# Task description
Quote every line of the material beneath this one.

-- start Exercise materials --

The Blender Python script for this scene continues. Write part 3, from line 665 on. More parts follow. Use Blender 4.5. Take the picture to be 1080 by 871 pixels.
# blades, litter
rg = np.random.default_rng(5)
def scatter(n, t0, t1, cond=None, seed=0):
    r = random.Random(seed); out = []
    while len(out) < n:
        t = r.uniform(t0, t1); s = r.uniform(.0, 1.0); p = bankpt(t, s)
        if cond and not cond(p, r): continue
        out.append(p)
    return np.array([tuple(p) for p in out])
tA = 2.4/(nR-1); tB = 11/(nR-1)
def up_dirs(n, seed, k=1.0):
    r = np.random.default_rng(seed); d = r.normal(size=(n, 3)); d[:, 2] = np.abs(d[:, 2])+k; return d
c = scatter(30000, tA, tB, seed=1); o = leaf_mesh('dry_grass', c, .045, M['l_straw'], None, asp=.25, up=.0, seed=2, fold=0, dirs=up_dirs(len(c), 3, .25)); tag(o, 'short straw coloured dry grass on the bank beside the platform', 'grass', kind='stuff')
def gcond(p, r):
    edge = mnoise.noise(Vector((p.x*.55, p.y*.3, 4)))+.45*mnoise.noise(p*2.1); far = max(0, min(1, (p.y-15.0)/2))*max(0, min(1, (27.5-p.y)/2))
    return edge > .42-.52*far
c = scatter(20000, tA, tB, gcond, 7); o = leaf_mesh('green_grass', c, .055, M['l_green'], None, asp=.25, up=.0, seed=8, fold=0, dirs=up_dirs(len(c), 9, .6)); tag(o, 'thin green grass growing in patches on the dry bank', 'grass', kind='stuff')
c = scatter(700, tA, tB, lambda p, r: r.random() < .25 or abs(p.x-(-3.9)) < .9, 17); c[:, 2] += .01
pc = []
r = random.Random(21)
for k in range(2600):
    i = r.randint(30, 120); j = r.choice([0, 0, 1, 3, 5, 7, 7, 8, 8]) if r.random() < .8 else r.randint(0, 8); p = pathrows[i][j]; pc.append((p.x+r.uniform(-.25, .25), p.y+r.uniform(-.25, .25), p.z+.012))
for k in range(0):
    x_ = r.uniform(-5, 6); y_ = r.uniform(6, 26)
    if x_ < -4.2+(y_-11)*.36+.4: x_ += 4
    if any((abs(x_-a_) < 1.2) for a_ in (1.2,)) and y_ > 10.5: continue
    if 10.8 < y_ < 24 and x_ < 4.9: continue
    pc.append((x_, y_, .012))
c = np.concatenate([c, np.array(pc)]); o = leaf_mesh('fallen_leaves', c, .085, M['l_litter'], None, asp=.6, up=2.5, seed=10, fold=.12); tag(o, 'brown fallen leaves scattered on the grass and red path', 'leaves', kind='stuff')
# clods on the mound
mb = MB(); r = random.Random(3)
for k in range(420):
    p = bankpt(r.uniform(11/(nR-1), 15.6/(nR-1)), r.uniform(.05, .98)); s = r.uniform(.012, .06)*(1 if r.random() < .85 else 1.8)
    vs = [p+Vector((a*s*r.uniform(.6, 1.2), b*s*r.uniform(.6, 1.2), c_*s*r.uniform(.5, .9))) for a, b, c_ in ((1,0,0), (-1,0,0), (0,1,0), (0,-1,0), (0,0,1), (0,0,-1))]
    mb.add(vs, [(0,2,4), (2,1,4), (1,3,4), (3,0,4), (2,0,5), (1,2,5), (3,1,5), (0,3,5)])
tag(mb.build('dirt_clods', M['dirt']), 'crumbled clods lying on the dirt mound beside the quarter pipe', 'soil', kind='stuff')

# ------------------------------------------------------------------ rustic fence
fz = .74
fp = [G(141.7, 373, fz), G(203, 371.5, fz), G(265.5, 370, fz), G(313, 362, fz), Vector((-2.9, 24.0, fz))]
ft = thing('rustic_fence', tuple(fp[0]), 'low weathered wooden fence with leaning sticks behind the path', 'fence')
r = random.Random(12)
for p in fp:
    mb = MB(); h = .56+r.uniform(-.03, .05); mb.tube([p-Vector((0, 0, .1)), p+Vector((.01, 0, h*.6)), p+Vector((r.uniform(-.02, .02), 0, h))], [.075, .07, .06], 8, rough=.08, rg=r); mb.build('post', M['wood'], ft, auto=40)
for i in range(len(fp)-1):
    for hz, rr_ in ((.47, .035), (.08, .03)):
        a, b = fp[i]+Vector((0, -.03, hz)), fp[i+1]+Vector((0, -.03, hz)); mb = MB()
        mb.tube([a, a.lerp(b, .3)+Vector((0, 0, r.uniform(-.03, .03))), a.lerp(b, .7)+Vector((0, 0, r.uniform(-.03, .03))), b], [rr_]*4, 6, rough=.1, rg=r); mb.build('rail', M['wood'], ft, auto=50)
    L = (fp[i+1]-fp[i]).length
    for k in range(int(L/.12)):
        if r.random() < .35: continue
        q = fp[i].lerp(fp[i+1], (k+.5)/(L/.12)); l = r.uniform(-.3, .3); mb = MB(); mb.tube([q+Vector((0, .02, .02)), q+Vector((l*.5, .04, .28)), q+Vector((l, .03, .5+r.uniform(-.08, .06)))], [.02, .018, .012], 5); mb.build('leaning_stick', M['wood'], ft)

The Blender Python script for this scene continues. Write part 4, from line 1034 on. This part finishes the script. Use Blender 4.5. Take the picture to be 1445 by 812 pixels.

-- end Exercise materials --

# Task answer
The Blender Python script for this scene continues. Write part 3, from line 665 on. More parts follow. Use Blender 4.5. Take the picture to be 1080 by 871 pixels.
# blades, litter
rg = np.random.default_rng(5)
def scatter(n, t0, t1, cond=None, seed=0):
    r = random.Random(seed); out = []
    while len(out) < n:
        t = r.uniform(t0, t1); s = r.uniform(.0, 1.0); p = bankpt(t, s)
        if cond and not cond(p, r): continue
        out.append(p)
    return np.array([tuple(p) for p in out])
tA = 2.4/(nR-1); tB = 11/(nR-1)
def up_dirs(n, seed, k=1.0):
    r = np.random.default_rng(seed); d = r.normal(size=(n, 3)); d[:, 2] = np.abs(d[:, 2])+k; return d
c = scatter(30000, tA, tB, seed=1); o = leaf_mesh('dry_grass', c, .045, M['l_straw'], None, asp=.25, up=.0, seed=2, fold=0, dirs=up_dirs(len(c), 3, .25)); tag(o, 'short straw coloured dry grass on the bank beside the platform', 'grass', kind='stuff')
def gcond(p, r):
    edge = mnoise.noise(Vector((p.x*.55, p.y*.3, 4)))+.45*mnoise.noise(p*2.1); far = max(0, min(1, (p.y-15.0)/2))*max(0, min(1, (27.5-p.y)/2))
    return edge > .42-.52*far
c = scatter(20000, tA, tB, gcond, 7); o = leaf_mesh('green_grass', c, .055, M['l_green'], None, asp=.25, up=.0, seed=8, fold=0, dirs=up_dirs(len(c), 9, .6)); tag(o, 'thin green grass growing in patches on the dry bank', 'grass', kind='stuff')
c = scatter(700, tA, tB, lambda p, r: r.random() < .25 or abs(p.x-(-3.9)) < .9, 17); c[:, 2] += .01
pc = []
r = random.Random(21)
for k in range(2600):
    i = r.randint(30, 120); j = r.choice([0, 0, 1, 3, 5, 7, 7, 8, 8]) if r.random() < .8 else r.randint(0, 8); p = pathrows[i][j]; pc.append((p.x+r.uniform(-.25, .25), p.y+r.uniform(-.25, .25), p.z+.012))
for k in range(0):
    x_ = r.uniform(-5, 6); y_ = r.uniform(6, 26)
    if x_ < -4.2+(y_-11)*.36+.4: x_ += 4
    if any((abs(x_-a_) < 1.2) for a_ in (1.2,)) and y_ > 10.5: continue
    if 10.8 < y_ < 24 and x_ < 4.9: continue
    pc.append((x_, y_, .012))
c = np.concatenate([c, np.array(pc)]); o = leaf_mesh('fallen_leaves', c, .085, M['l_litter'], None, asp=.6, up=2.5, seed=10, fold=.12); tag(o, 'brown fallen leaves scattered on the grass and red path', 'leaves', kind='stuff')
# clods on the mound
mb = MB(); r = random.Random(3)
for k in range(420):
    p = bankpt(r.uniform(11/(nR-1), 15.6/(nR-1)), r.uniform(.05, .98)); s = r.uniform(.012, .06)*(1 if r.random() < .85 else 1.8)
    vs = [p+Vector((a*s*r.uniform(.6, 1.2), b*s*r.uniform(.6, 1.2), c_*s*r.uniform(.5, .9))) for a, b, c_ in ((1,0,0), (-1,0,0), (0,1,0), (0,-1,0), (0,0,1), (0,0,-1))]
    mb.add(vs, [(0,2,4), (2,1,4), (1,3,4), (3,0,4), (2,0,5), (1,2,5), (3,1,5), (0,3,5)])
tag(mb.build('dirt_clods', M['dirt']), 'crumbled clods lying on the dirt mound beside the quarter pipe', 'soil', kind='stuff')

# ------------------------------------------------------------------ rustic fence
fz = .74
fp = [G(141.7, 373, fz), G(203, 371.5, fz), G(265.5, 370, fz), G(313, 362, fz), Vector((-2.9, 24.0, fz))]
ft = thing('rustic_fence', tuple(fp[0]), 'low weathered wooden fence with leaning sticks behind the path', 'fence')
r = random.Random(12)
for p in fp:
    mb = MB(); h = .56+r.uniform(-.03, .05); mb.tube([p-Vector((0, 0, .1)), p+Vector((.01, 0, h*.6)), p+Vector((r.uniform(-.02, .02), 0, h))], [.075, .07, .06], 8, rough=.08, rg=r); mb.build('post', M['wood'], ft, auto=40)
for i in range(len(fp)-1):
    for hz, rr_ in ((.47, .035), (.08, .03)):
        a, b = fp[i]+Vector((0, -.03, hz)), fp[i+1]+Vector((0, -.03, hz)); mb = MB()
        mb.tube([a, a.lerp(b, .3)+Vector((0, 0, r.uniform(-.03, .03))), a.lerp(b, .7)+Vector((0, 0, r.uniform(-.03, .03))), b], [rr_]*4, 6, rough=.1, rg=r); mb.build('rail', M['wood'], ft, auto=50)
    L = (fp[i+1]-fp[i]).length
    for k in range(int(L/.12)):
        if r.random() < .35: continue
        q = fp[i].lerp(fp[i+1], (k+.5)/(L/.12)); l = r.uniform(-.3, .3); mb = MB(); mb.tube([q+Vector((0, .02, .02)), q+Vector((l*.5, .04, .28)), q+Vector((l, .03, .5+r.uniform(-.08, .06)))], [.02, .018, .012], 5); mb.build('leaning_stick', M['wood'], ft)

The Blender Python script for this scene continues. Write part 4, from line 1034 on. This part finishes the script. Use Blender 4.5. Take the picture to be 1445 by 812 pixels.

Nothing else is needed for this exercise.